Carney likened texting to another comfortable platform for parent-child communication: the front seat of the car, at night, with both staring ahead into darkness.

But with Uber and other services driving teens around, and kids holed up in their rooms on their devices, the opportunities for relaxed conversation are dwindling, she said.

Deborah Offner, a Newton psychologist who specializes in adolescents, said texting can be helpful for parents: “You can edit.”

But as Offner knows from texting with her own adolescent, there’s also risk. “A couple of times I thought my daughter was being sarcastic, but she wasn’t,” Offner said. “And when I didn’t use an emoticon, she took my message to be harsher than I meant it.”

Where is the line between acceptable and absurd? The societal norms are moving goal posts.

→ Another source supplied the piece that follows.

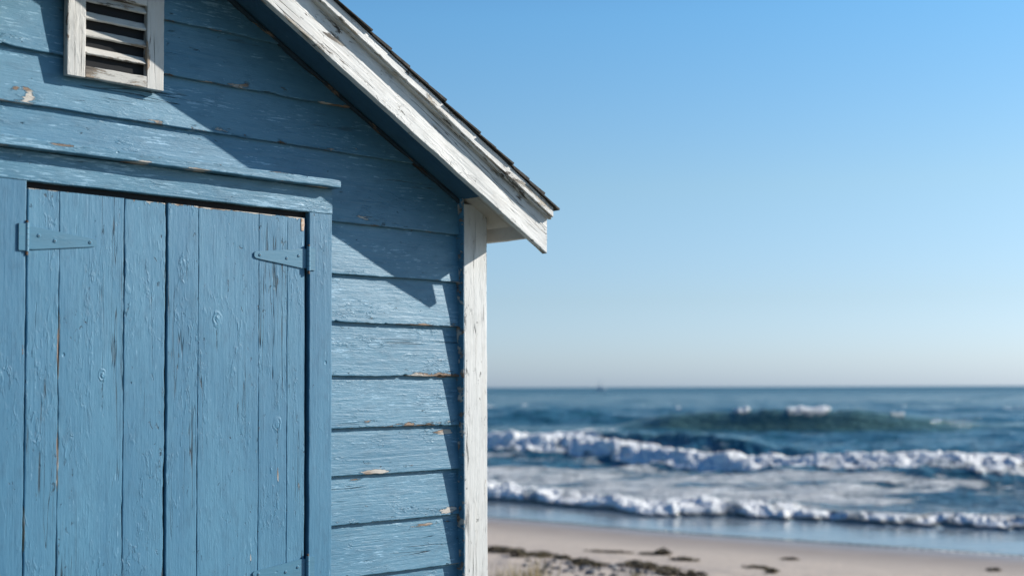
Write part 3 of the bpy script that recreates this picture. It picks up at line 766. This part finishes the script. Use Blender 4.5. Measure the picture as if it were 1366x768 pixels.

Many people consider texting so seamless that it doesn’t feel like an interruption — not even during a Patriots game, as Braintree hostess Sharyn Fireman has learned.

When she verbally offers a guest a beer while the Pats are running a play, she said, “The hand goes up — no talking!

But when she texts the offer, from her seat on her big couch — to a guest on the very same couch — she gets a text response right back.

“They trade freedom and independence for the comfort of their phones and bedrooms,” one naysayer said.

“Nonsense,” countered another who’s obviously raised kids before. “One can argue that we give our kids more independence, because we know we can always get in touch with them [and] they can get in touch with us.”